Thursday, November 30, 2006

The Novemberest Month

Well, last night at midnight, after our predicted snow turned to rain, this month broke the record: it was already the rainiest November ever on record, now it is the rainiest month ever, beating out December of 1933. And it will probably rain some more today.

But the funny thing was that in the weeklong break from the unending downpours, this was also just about the coldest November ever. We had temperatures well down in the teens, and up north a little bit they were in single digits, with wind chills below zero.

It was so cold that Hannah Belle, who had been paroled from the horse trailer to the previously escape-proof yearling pasture, went out of heat, escaped from the yearling pasture (we still don't know how) and ran up to the barn, where she stood demurely waiting outside the baby stall. She didn't break anything, eat anything, knock anything over, or do anything objectionable. She just stood waiting politely to be let IN to the baby stall, which she spends most of her time getting OUT of. If she had had a white flag, she would have been waving it.

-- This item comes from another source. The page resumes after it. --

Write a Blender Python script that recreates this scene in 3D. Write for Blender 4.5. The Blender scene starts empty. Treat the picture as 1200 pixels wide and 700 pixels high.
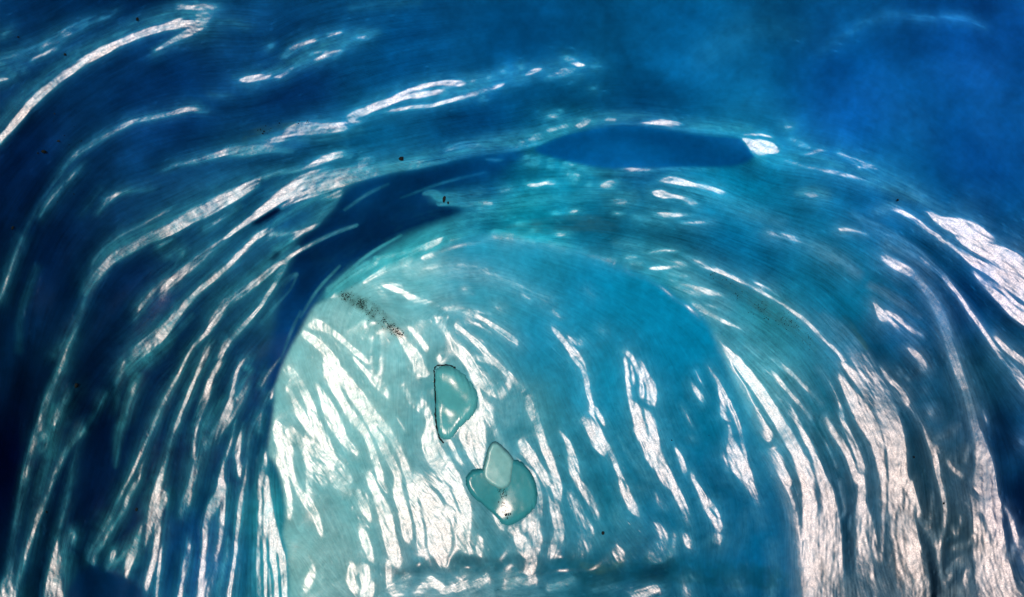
import bpy, math, random
import numpy as np

# ---------------------------------------------------------------- camera, sky, sun, exposure
scene = bpy.context.scene
COL = scene.collection
CAM = np.array((0.0, 0.0, 1.7))
T = 0.62                                   # tangent of half the horizontal field of view
SUN_EL, SUN_AZ = math.radians(5.0), math.radians(2.5)   # low sun behind the camera, shining into the cave
cam_data = bpy.data.cameras.new("camera")
cam = bpy.data.objects.new("camera", cam_data)
COL.objects.link(cam)
cam.location = CAM
cam.rotation_euler = (math.radians(90), 0, 0)
cam_data.sensor_fit = 'HORIZONTAL'
cam_data.sensor_width = 36
cam_data.lens = 18 / T
cam_data.clip_start = 0.05
cam_data.clip_end = 2000
scene.camera = cam

world = bpy.data.worlds.new("World")
scene.world = world
world.use_nodes = True
wn = world.node_tree
wn.nodes.clear()
w_out = wn.nodes.new("ShaderNodeOutputWorld")
w_bg = wn.nodes.new("ShaderNodeBackground")
w_sky = wn.nodes.new("ShaderNodeTexSky")
w_sky.sky_type = 'NISHITA'
w_sky.sun_disc = False
w_sky.sun_elevation = SUN_EL
w_sky.sun_rotation = math.pi - SUN_AZ       # the sun stands behind the camera (-Y)
w_bg.inputs[1].default_value = 0.09
wn.links.new(w_sky.outputs[0], w_bg.inputs[0])
wn.links.new(w_bg.outputs[0], w_out.inputs[0])

SUN_DIR = np.array((math.sin(SUN_AZ) * math.cos(SUN_EL), -math.cos(SUN_AZ) * math.cos(SUN_EL), math.sin(SUN_EL)))
sun_data = bpy.data.lights.new("sun", 'SUN')
sun_data.energy = 5.0
sun_data.angle = math.radians(0.5)
sun_data.color = (1.0, 0.75, 0.655)
sun = bpy.data.objects.new("sun", sun_data)
COL.objects.link(sun)
from mathutils import Vector
sun.rotation_euler = Vector((-SUN_DIR).tolist()).to_track_quat('-Z', 'Y').to_euler()

scene.view_settings.view_transform = 'Standard'
scene.view_settings.look = 'None'
scene.view_settings.exposure = 0.30
scene.view_settings.gamma = 1.0
scene.cycles.max_bounces = 6
scene.cycles.diffuse_bounces = 3
scene.cycles.glossy_bounces = 0
scene.cycles.caustics_reflective = False
scene.cycles.caustics_refractive = False
scene.cycles.sample_clamp_indirect = 4.0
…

Why? Because that's where all the babies are, and they sleep together in a big toasty baby ball, which Hannah Belle usually wants nothing to do with.

But she was ready to join the furball sauna.

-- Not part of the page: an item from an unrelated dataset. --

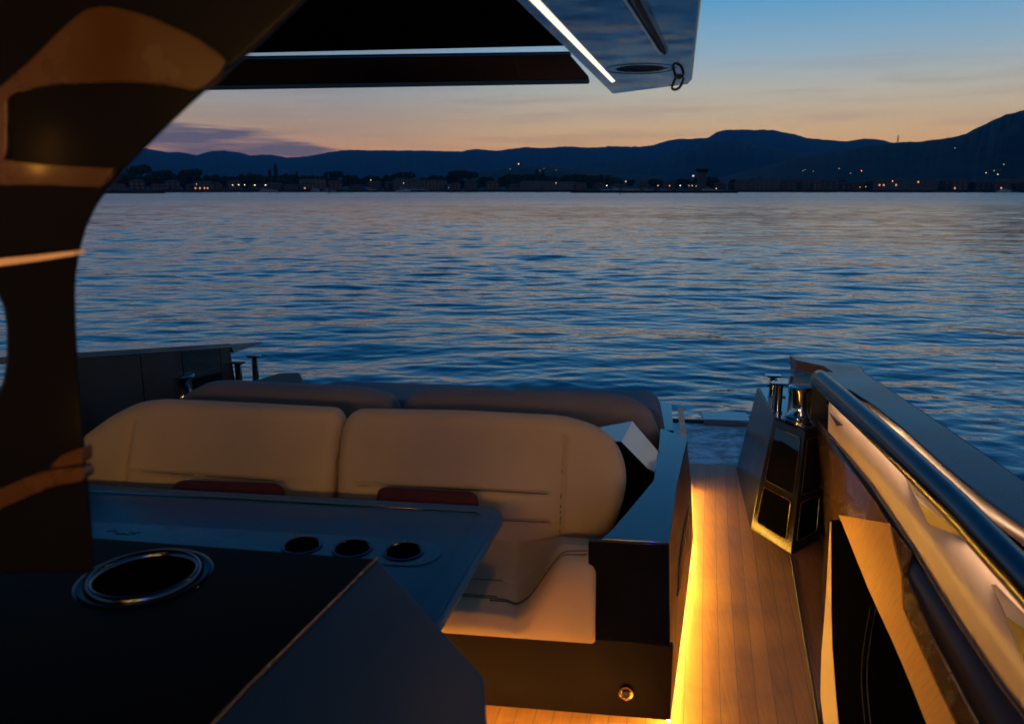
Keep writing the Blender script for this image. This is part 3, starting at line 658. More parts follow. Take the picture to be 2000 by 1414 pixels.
def poly_strip(name, La, Lb, m, off=.004, n=22, th=.003, **k):
    def samp(Lp, t):
        ys = [p[1] for p in Lp]; s = t * (len(Lp) - 1); i = min(int(s), len(Lp) - 2); f_ = s - i
        return (Lp[i][0] + (Lp[i + 1][0] - Lp[i][0]) * f_, Lp[i][1] + (Lp[i + 1][1] - Lp[i][1]) * f_)
    rows_ = [[WS(samp(La, i / n)[0] * (1 - w) + samp(Lb, i / n)[0] * w, samp(La, i / n)[1] * (1 - w) + samp(Lb, i / n)[1] * w, off) for i in range(n + 1)] for w in (0, .2, .4, .6, .8, 1)]
    return ypart(name, slab(rows_, (th, 0, 0)), m, **k)
poly_strip('cream_trim', [(1621, 1019), (1612, 1180), (1604, 1278), (1602, 1360), (1612, 1440)], [(1623, 1019), (1623, 1180), (1625, 1262), (1632, 1360), (1640, 1440)], 'cream', .012, th=.008)
poly_strip('dark_reflection', [(1624, 1015), (1624, 1180), (1626, 1262), (1633, 1360), (1642, 1450)], [(1636, 1015), (1694, 1147), (1747, 1265), (1780, 1343), (1822, 1450)], 'dullblack', .010, n=40, th=.006)  # black patch painting the dark island side mirrored in the wall
for k_, dx in enumerate((0, 11)):
    ypart('reflected_line', tube(spline([WS(x + dx, y, .017) for x, y in ((1700, 1185), (1690, 1240), (1683, 1300), (1684, 1360), (1693, 1440))], 5), .0012, 6), 'beam')  # thin lines drawn in for the vent slits mirrored there
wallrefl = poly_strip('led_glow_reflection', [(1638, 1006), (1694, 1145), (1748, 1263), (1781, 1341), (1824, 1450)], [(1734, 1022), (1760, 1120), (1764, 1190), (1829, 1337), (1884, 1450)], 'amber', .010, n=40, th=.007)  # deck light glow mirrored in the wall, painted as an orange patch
poly_strip('dim_glow_reflection', [(1741, 1030), (1764, 1120), (1768, 1192), (1832, 1335), (1888, 1450)], [(1778, 1080), (1764, 1118), (1813, 1235), (1866, 1337), (1926, 1450)], 'trimrefl', .012, n=40, th=.008)  # dimmer band of the mirrored glow, painted brown
poly_strip('deck_reflection', [(1623, 1016), (1650, 1018), (1700, 1024), (1738, 1030)], [(1620, 880), (1650, 905), (1675, 935), (1712, 985)], 'margin', .006, n=24, th=.004)  # brown patch painting the teak deck mirrored in the wall
# cream band, rail, cap
bot = [(1617, 845), (1660, 895), (1704, 950), (1780, 1065), (1862, 1199), (1950, 1330), (2000, 1395), (2120, 1560)]
B = [WS(x, y, .0) for x, y in bot]
railpx = [(1600, 741), (1650, 785), (1724, 852), (1795, 920), (1867, 990), (1935, 1063), (2000, 1132), (2120, 1262)]
R = [PZ(x, y, .86) for x, y in railpx]
T = [r + Vector((.055, 0, -.05)) for r in R]
mid = [(b * .5 + t * .5) + Vector((-.004, 0, 0)) for b, t in zip(B, T)]
ypart('cream_inner_band', slab([B, mid, T], (.02, 0, 0)), 'cream', smooth=True)
ypart('band_edge_trim', tube(B, .006, 8), 'rubber')
rl = ypart('handrail', tube(spline(R, 6), .042, 20, .048), 'rail', smooth=True)
capo = [(1542, 694), (1659, 711), (1679, 713), (1688, 727), (1760, 775), (1840, 829), (1920, 884), (2000, 939), (2120, 1022)]
capi = [(2120, 1130), (2000, 1030), (1919, 971), (1840, 905), (1763, 836), (1700, 787), (1660, 762), (1618, 748), (1590, 727), (1626, 726), (1608, 715), (1555, 704)]
ypart('bulwark_cap', prism([PZ(x, y, .885) for x, y in capo + capi], (0, 0, -.05)), 'capgrey', bevel=.006)
O = [PZ(x, y, .835) for x, y in capo[2:]]
ypart('hull_side', slab([O, [p + Vector((.03, 0, -.5)) for p in O], [Vector((p.x - .05, p.y, WATER_Z - .2)) for p in O]], (-.03, 0, 0)), 'lacquer', smooth=True)
Ii = [PZ(x, y, .80) for x, y in [(1590, 745), (1640, 765), (1700, 795), (1763, 845), (1840, 915), (1919, 985), (2000, 1045), (2120, 1145)]]
ypart('rail_channel', slab([T, [Vector((p.x + .1, p.y, .78)) for p in T]], (0, 0, -.02)), 'black')
I2 = [PZ(x, y, .835) for x, y in [(1618, 748), (1660, 762), (1700, 787), (1763, 836), (1840, 905), (1919, 971), (2000, 1030), (2120, 1130)]]
ypart('channel_wall', slab([I2, [p + Vector((.0, 0, -.10)) for p in I2]], (.02, 0, 0)), 'black')
post = [PZ(1554, 705, .83), PZ(1589, 728, .83), PZ(1640, 735, .83), PZ(1625, 708, .83), PZ(1545, 696, .83)]
ypart('stern_post', prism2(post, [Vector((p.x, p.y, -.2)) for p in post]), 'lacquer', bevel=.006)
for (a, b, c) in (((1612, 790), (1676, 850), (1640, 842)), ((1762, 922), (1885, 1050), (1814, 1024)), ((1935, 1140), (2080, 1290), (2000, 1290))):
    def onband(x, y): return PP(x, y, B[2], (T[2] - B[2]).cross(B[4] - B[2]))
    pa, pb, pc = onband(*a), onband(*b), onband(*c)
    g = Vector((-.04, 0, .005)); m_ = (pa + pb) / 2 + g
    ypart('rail_bracket', ([pa, pb, pc, m_, pa + Vector((.03, 0, 0)), pb + Vector((.03, 0, 0)), pc + Vector((.03, 0, 0))], [(0, 3, 2), (3, 1, 2), (0, 1, 3), (4, 6, 5), (0, 2, 6, 4), (2, 1, 5, 6), (1, 0, 4, 5)]), 'brown')
for px, py in ((1893, 962), (1704, 795), (1660, 770)):
    q = PZ(px, py, .80); ypart('rail_strut', box(q.x - .05, q.x + .02, q.y - .05, q.y + .03, .765, .835), 'cream', bevel=.006)
# under-rail light strip
ul = ypart('rail_light_strip', tube([r + Vector((.014, 0, -.054)) for r in R[:-1]], .004, 6), mat('rail_led', (.9, .6, .4), .5, emit=(1, .60, .32), es=24))
# left bulwark
def LX(x, y): return PX(x, y, -2.38)
lw = [((60, 698), (272, 683), 'grey'), ((273.5, 683), (353, 678), 'greyd'), ((354, 678), (428, 673), 'black'), ((429, 673), (448, 672), 'grey')]
M['greyd'] = mat('matt_grey_panel', (.016, .016, .018), .35, spec=.25, rvar=.15)
for i, (a, b, m) in enumerate(lw):
    p0, p1 = LX(*a), LX(*b); ex = .0
    q = [p0, p1, Vector((p1.x, p1.y + (.18 if i == 3 else 0), -.3)), Vector((p0.x, p0.y, -.3))]
    ypart('left_bulwark_panel', prism(q, (-.06, 0, 0)), 'greyd' if m == 'grey' else m, bevel=.004)
p0, p1 = LX(-500, 730), LX(448, 672)
ypart('left_bulwark_cap', prism([p0 + Vector((.01, 0, .006)), p1 + Vector((.01, .0, .006)), p1 + Vector((-.30, 0, .006)), p0 + Vector((-.30, 0, .006))], (0, 0, -.03)), 'lacquer', bevel=.004)
ypart('left_stern_fin', prism2([PX(448, 672, -2.37), PX(514, 667, -2.36), PX(510, 672, -2.36), PX(458, 689, -2.37)], [PX(446, 671, -2.37) + Vector((-.25, 0, 0)), PX(513, 666, -2.36) + Vector((-.25, .1, 0)), PX(510, 672, -2.36) + Vector((-.25, .1, 0)), PX(458, 689, -2.37) + Vector((-.25, 0, 0))]), 'grey', bevel=.003)
ypart('left_hull_side', prism([Vector((-2.45, -2, .95)), Vector((-2.45, 4.7, .7)), Vector((-2.45, 5.1, -.1)), Vector((-2.45, 5.1, -1.1)), Vector((-2.45, -2, -1.1))], (-.05, 0, 0)), 'lacquer')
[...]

Thursday, November 23, 2006

Hannah Belle Gets Her Groove Back

Who doesn't want love?

For almost a year now, since the last breeding season, my daughter Hannah Belle, a former world class goat high jumper, has been pretty much strictly earthbound. Oh sure, now and then she would jump up on a cable spool. Or she'd jump up in the old apple tree. Normal type jumps, two or three or three and a half feet high.

She could hardly even be bothered to jump out of the big-girl stall, which has no upper doors, unless there was a grain party or something on the other side. She didn't jump the four foot fence, or the five foot fence, the way she used to. She didn't move magically from pasture to pasture, at will.

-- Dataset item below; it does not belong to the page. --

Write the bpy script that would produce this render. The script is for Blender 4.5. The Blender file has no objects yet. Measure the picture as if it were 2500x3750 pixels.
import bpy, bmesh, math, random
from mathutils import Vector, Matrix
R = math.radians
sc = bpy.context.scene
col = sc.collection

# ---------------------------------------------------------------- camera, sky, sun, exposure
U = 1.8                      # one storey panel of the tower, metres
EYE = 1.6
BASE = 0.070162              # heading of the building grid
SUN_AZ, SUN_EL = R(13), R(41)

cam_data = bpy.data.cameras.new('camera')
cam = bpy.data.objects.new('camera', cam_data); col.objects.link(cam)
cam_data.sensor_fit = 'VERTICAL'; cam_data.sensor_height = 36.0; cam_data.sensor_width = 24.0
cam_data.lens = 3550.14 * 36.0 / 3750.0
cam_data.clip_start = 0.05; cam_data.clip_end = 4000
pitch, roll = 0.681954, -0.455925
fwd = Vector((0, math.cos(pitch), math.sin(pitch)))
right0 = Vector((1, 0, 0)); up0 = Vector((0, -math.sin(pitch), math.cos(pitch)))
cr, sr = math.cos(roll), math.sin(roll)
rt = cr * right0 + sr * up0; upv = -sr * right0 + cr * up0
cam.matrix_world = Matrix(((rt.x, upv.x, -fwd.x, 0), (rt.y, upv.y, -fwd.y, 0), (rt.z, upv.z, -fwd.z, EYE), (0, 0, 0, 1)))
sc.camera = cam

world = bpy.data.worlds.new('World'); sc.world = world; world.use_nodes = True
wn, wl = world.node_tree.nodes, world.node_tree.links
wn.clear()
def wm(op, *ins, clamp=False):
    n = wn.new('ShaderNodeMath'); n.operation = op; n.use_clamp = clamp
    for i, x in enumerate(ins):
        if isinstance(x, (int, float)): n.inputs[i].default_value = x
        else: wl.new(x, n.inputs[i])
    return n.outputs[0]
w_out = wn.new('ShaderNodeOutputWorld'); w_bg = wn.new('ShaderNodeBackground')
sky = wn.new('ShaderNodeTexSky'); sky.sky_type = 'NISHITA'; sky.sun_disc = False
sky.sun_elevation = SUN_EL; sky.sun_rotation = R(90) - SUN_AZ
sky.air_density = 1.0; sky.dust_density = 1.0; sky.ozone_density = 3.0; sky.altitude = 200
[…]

Now that she is almost three years old and a tad zaftig, we all thought she probably couldn't jump seriously any more. Not that she just didn't feel like it.

Well, we were wrong. Hannah Belle has come back into heat, and like Popeye with the spinach, she has her superpowers back. She jumped the four foot wall, trying to get to visit her boyfriend. So the farmer put another rail up above, at a little over five feet. It took some figuring, and some calculating - she backs up and steps off the distance, like those field goal kickers you see on tv, then does a couple of practice runs, then makes the jump - but that was no problem either.

From there she squeezes under the upper pasture gate, then goes down and jumps the lower pasture fence, then squeezes through the marsh-side fence at the bottom of the lower pasture (filled with holes courtesy of Willen the bad pony), squeezes back under the fence on the other side, and sashays up to the buck pen, where she parades nonstop in front of the bucks, driving them a little further, if that is possible at this time of year, insane.

Anyway, if you would like to reach Hannah Belle for the next couple of days this is her address:

Hannah Belle Lecter
inside the Logan Horse Trailer
c/o Herron Hill Dairy Goats
Home, Washington

Wednesday, November 08, 2006

Holy Hip Boots!

We have seen a lot of rain but the rain we got this week this was really something. November is the wettest month of the year here, and averages 5.9 inches of rainfall. That's for the whole month. On Sunday alone we got seven inches, and then three more on Monday. Down in Shelton, about half an hour away, they got 12 inches in a single 24 hour period. I am not a meteorologist, but I can tell you for sure that when you get 12 inches of rain in a day, it's pretty soggy.

The farmer was engaging in some colorful vernacular, because water was coming into the barn and a trench had to be dug to get it to run out. The farmer asked if any of us would care to help with the digging of the trench, since we are the ones who live in the barn. But I believe that was what is known as a rhetorical question. Anyway, I pretended not to hear just in case.

And since it was a pineapple express, it was warm, too, which made everyone feel like they were in a really unpleasant sauna. Some flies who thought it was next year already prematurely woke up and staggered around the place drunkenly.